▶ DATA LINES:
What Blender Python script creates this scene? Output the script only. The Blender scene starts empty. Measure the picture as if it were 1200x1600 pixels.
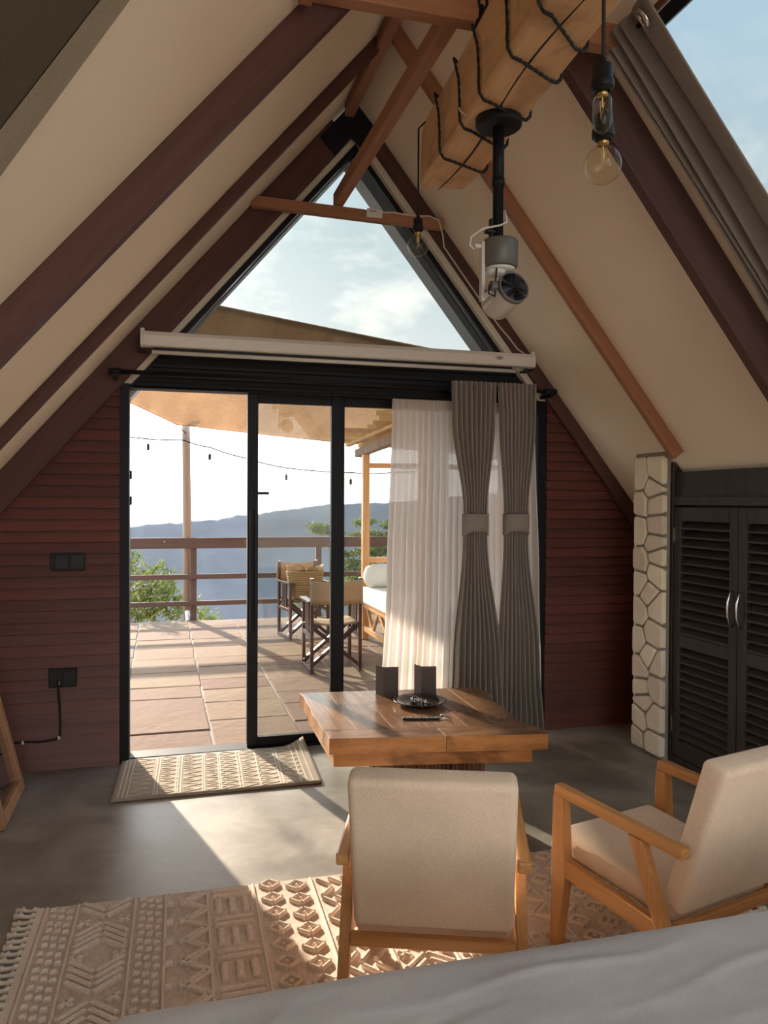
import bpy, math, random
from mathutils import Vector, Matrix, noise
random.seed(7)
scene = bpy.context.scene
col = scene.collection
K = 1.14                    # everything below is laid out in units of 1/K metre and scaled to metres at the end
V = Vector
# ------------------------------------------------------------------ camera
YAW, PITCH, ROLL, CH = .27413985, -.01381447, .00515067, 1.5
fw = V((math.sin(YAW)*math.cos(PITCH), math.cos(YAW)*math.cos(PITCH), math.sin(PITCH)))
rt = V((math.cos(YAW), -math.sin(YAW), 0)); up = rt.cross(fw)
r2 = rt*math.cos(ROLL)+up*math.sin(ROLL); u2 = -rt*math.sin(ROLL)+up*math.cos(ROLL)
cam = bpy.data.objects.new('camera', bpy.data.cameras.new('camera')); col.objects.link(cam)
cam.data.sensor_fit = 'HORIZONTAL'; cam.data.sensor_width = 36; cam.data.lens = 1230/1200*36
cam.data.clip_start = .02; cam.data.clip_end = 3000
m = Matrix((r2, u2, -fw)).transposed().to_4x4(); m.translation = V((0, 0, CH*K)); cam.matrix_world = m
scene.camera = cam
# ------------------------------------------------------------------ view
scene.view_settings.view_transform = 'Standard'; scene.view_settings.look = 'None'
scene.view_settings.gamma = 1; scene.view_settings.use_curve_mapping = False
scene.view_settings.exposure = 1.62
# ------------------------------------------------------------------ sun + sky
SUN_AZ, SUN_EL = math.radians(15.2), math.radians(17.7)
SUND = V((-math.sin(SUN_AZ)*math.cos(SUN_EL), math.cos(SUN_AZ)*math.cos(SUN_EL), math.sin(SUN_EL)))
sl = bpy.data.lights.new('sun', 'SUN'); sl.energy = 4.45; sl.angle = math.radians(.8); sl.color = (1, .84, .66)
so = bpy.data.objects.new('sun', sl); col.objects.link(so); so.location = SUND*60
so.rotation_euler = (-SUND).to_track_quat('-Z', 'Y').to_euler()

class NT:
    def __init__(s, nt): s.nt = nt; nt.nodes.clear()
    def n(s, t, **kw):
        nd = s.nt.nodes.new(t)
        for k, v in kw.items():
            if k.startswith('i_'):
                nd.inputs[k[2:].replace('_', ' ')].default_value = v
            else: setattr(nd, k, v)
        return nd
    def l(s, a, b): s.nt.links.new(a, b)
    def math(s, op, a, b=None, c=None):
        nd = s.nt.nodes.new('ShaderNodeMath'); nd.operation = op
        for i, x in enumerate((a, b, c)):
            if x is None: continue
            if isinstance(x, (int, float)): nd.inputs[i].default_value = x
            else: s.l(x, nd.inputs[i])
        return nd.outputs[0]
    def mix(s, f, a, b, blend='MIX'):
        nd = s.nt.nodes.new('ShaderNodeMix'); nd.data_type = 'RGBA'; nd.blend_type = blend
        for i, x in ((0, f), (6, a), (7, b)):
            if isinstance(x, (int, float)): nd.inputs[i].default_value = x
            elif isinstance(x, (tuple, list)): nd.inputs[i].default_value = tuple(x)+((1,) if len(x) == 3 else ())
            else: s.l(x, nd.inputs[i])
        return nd.outputs[2]
    def ramp(s, f, stops):
        nd = s.nt.nodes.new('ShaderNodeValToRGB'); e = nd.color_ramp.elements
        while len(e) < len(stops): e.new(.5)
        for i, (p, c) in enumerate(stops):
            e[i].position = p; e[i].color = (c, c, c, 1) if isinstance(c, (int, float)) else tuple(c)+(1,)
        s.l(f, nd.inputs[0]); return nd.outputs[0]

w = bpy.data.worlds.new('sky'); scene.world = w; w.use_nodes = True
t = NT(w.node_tree)
tc = t.n('ShaderNodeTexCoord'); sep = t.n('ShaderNodeSeparateXYZ'); t.l(tc.outputs['Generated'], sep.inputs[0])
el = t.math('MULTIPLY_ADD', sep.outputs[2], .5, .5)
base = t.ramp(el, [(0, (.34, .28, .22)), (.485, (.46, .40, .33)), (.5, (.84, .80, .75)), (.56, (.74, .75, .75)), (.66, (.44, .53, .58)), (.82, (.36, .52, .70)), (1, (.28, .42, .60))])
dot = t.n('ShaderNodeVectorMath', operation='DOT_PRODUCT'); t.l(tc.outputs['Generated'], dot.inputs[0]); dot.inputs[1].default_value = SUND
d0 = t.math('MAXIMUM', dot.outputs['Value'], 0)
glow = t.math('ADD', t.math('MULTIPLY', t.math('POWER', d0, 14), .55), t.math('MULTIPLY', t.math('POWER', d0, 140), 1.2))
mp = t.n('ShaderNodeMapping'); mp.inputs['Scale'].default_value = (3.2, 3.2, 7); t.l(tc.outputs['Generated'], mp.inputs[0])
nz = t.n('ShaderNodeTexNoise', i_Scale=1.5, i_Detail=8.0, i_Roughness=.62); t.l(mp.outputs[0], nz.inputs['Vector'])
cl = t.ramp(nz.outputs['Fac'], [(.54, 0), (.68, 1)])
band = t.ramp(el, [(.5, 0), (.53, 1), (.62, .9), (.72, .12), (1, 0)])
skyc = t.mix(t.math('MULTIPLY', t.math('MULTIPLY', cl, band), .85), base, (.98, .95, .9))
glc = t.mix(1.0, skyc, t.mix(glow, (0, 0, 0), (1, .95, .86)), 'ADD')
bg = t.n('ShaderNodeBackground'); bg.inputs[1].default_value = 2.0
t.l(glc, bg.inputs[0]); out = t.n('ShaderNodeOutputWorld'); t.l(bg.outputs[0], out.inputs[0])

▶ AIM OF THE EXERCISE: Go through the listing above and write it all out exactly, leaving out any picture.

▶ ANSWER IN FULL:
What Blender Python script creates this scene? Output the script only. The Blender scene starts empty. Measure the picture as if it were 1200x1600 pixels.
import bpy, math, random
from mathutils import Vector, Matrix, noise
random.seed(7)
scene = bpy.context.scene
col = scene.collection
K = 1.14                    # everything below is laid out in units of 1/K metre and scaled to metres at the end
V = Vector
# ------------------------------------------------------------------ camera
YAW, PITCH, ROLL, CH = .27413985, -.01381447, .00515067, 1.5
fw = V((math.sin(YAW)*math.cos(PITCH), math.cos(YAW)*math.cos(PITCH), math.sin(PITCH)))
rt = V((math.cos(YAW), -math.sin(YAW), 0)); up = rt.cross(fw)
r2 = rt*math.cos(ROLL)+up*math.sin(ROLL); u2 = -rt*math.sin(ROLL)+up*math.cos(ROLL)
cam = bpy.data.objects.new('camera', bpy.data.cameras.new('camera')); col.objects.link(cam)
cam.data.sensor_fit = 'HORIZONTAL'; cam.data.sensor_width = 36; cam.data.lens = 1230/1200*36
cam.data.clip_start = .02; cam.data.clip_end = 3000
m = Matrix((r2, u2, -fw)).transposed().to_4x4(); m.translation = V((0, 0, CH*K)); cam.matrix_world = m
scene.camera = cam
# ------------------------------------------------------------------ view
scene.view_settings.view_transform = 'Standard'; scene.view_settings.look = 'None'
scene.view_settings.gamma = 1; scene.view_settings.use_curve_mapping = False
scene.view_settings.exposure = 1.62
# ------------------------------------------------------------------ sun + sky
SUN_AZ, SUN_EL = math.radians(15.2), math.radians(17.7)
SUND = V((-math.sin(SUN_AZ)*math.cos(SUN_EL), math.cos(SUN_AZ)*math.cos(SUN_EL), math.sin(SUN_EL)))
sl = bpy.data.lights.new('sun', 'SUN'); sl.energy = 4.45; sl.angle = math.radians(.8); sl.color = (1, .84, .66)
so = bpy.data.objects.new('sun', sl); col.objects.link(so); so.location = SUND*60
so.rotation_euler = (-SUND).to_track_quat('-Z', 'Y').to_euler()

class NT:
    def __init__(s, nt): s.nt = nt; nt.nodes.clear()
    def n(s, t, **kw):
        nd = s.nt.nodes.new(t)
        for k, v in kw.items():
            if k.startswith('i_'):
                nd.inputs[k[2:].replace('_', ' ')].default_value = v
            else: setattr(nd, k, v)
        return nd
    def l(s, a, b): s.nt.links.new(a, b)
    def math(s, op, a, b=None, c=None):
        nd = s.nt.nodes.new('ShaderNodeMath'); nd.operation = op
        for i, x in enumerate((a, b, c)):
            if x is None: continue
            if isinstance(x, (int, float)): nd.inputs[i].default_value = x
            else: s.l(x, nd.inputs[i])
        return nd.outputs[0]
    def mix(s, f, a, b, blend='MIX'):
        nd = s.nt.nodes.new('ShaderNodeMix'); nd.data_type = 'RGBA'; nd.blend_type = blend
        for i, x in ((0, f), (6, a), (7, b)):
            if isinstance(x, (int, float)): nd.inputs[i].default_value = x
            elif isinstance(x, (tuple, list)): nd.inputs[i].default_value = tuple(x)+((1,) if len(x) == 3 else ())
            else: s.l(x, nd.inputs[i])
        return nd.outputs[2]
    def ramp(s, f, stops):
        nd = s.nt.nodes.new('ShaderNodeValToRGB'); e = nd.color_ramp.elements
        while len(e) < len(stops): e.new(.5)
        for i, (p, c) in enumerate(stops):
            e[i].position = p; e[i].color = (c, c, c, 1) if isinstance(c, (int, float)) else tuple(c)+(1,)
        s.l(f, nd.inputs[0]); return nd.outputs[0]

w = bpy.data.worlds.new('sky'); scene.world = w; w.use_nodes = True
t = NT(w.node_tree)
tc = t.n('ShaderNodeTexCoord'); sep = t.n('ShaderNodeSeparateXYZ'); t.l(tc.outputs['Generated'], sep.inputs[0])
el = t.math('MULTIPLY_ADD', sep.outputs[2], .5, .5)
base = t.ramp(el, [(0, (.34, .28, .22)), (.485, (.46, .40, .33)), (.5, (.84, .80, .75)), (.56, (.74, .75, .75)), (.66, (.44, .53, .58)), (.82, (.36, .52, .70)), (1, (.28, .42, .60))])
dot = t.n('ShaderNodeVectorMath', operation='DOT_PRODUCT'); t.l(tc.outputs['Generated'], dot.inputs[0]); dot.inputs[1].default_value = SUND
d0 = t.math('MAXIMUM', dot.outputs['Value'], 0)
glow = t.math('ADD', t.math('MULTIPLY', t.math('POWER', d0, 14), .55), t.math('MULTIPLY', t.math('POWER', d0, 140), 1.2))
mp = t.n('ShaderNodeMapping'); mp.inputs['Scale'].default_value = (3.2, 3.2, 7); t.l(tc.outputs['Generated'], mp.inputs[0])
nz = t.n('ShaderNodeTexNoise', i_Scale=1.5, i_Detail=8.0, i_Roughness=.62); t.l(mp.outputs[0], nz.inputs['Vector'])
cl = t.ramp(nz.outputs['Fac'], [(.54, 0), (.68, 1)])
band = t.ramp(el, [(.5, 0), (.53, 1), (.62, .9), (.72, .12), (1, 0)])
skyc = t.mix(t.math('MULTIPLY', t.math('MULTIPLY', cl, band), .85), base, (.98, .95, .9))
glc = t.mix(1.0, skyc, t.mix(glow, (0, 0, 0), (1, .95, .86)), 'ADD')
bg = t.n('ShaderNodeBackground'); bg.inputs[1].default_value = 2.0
t.l(glc, bg.inputs[0]); out = t.n('ShaderNodeOutputWorld'); t.l(bg.outputs[0], out.inputs[0])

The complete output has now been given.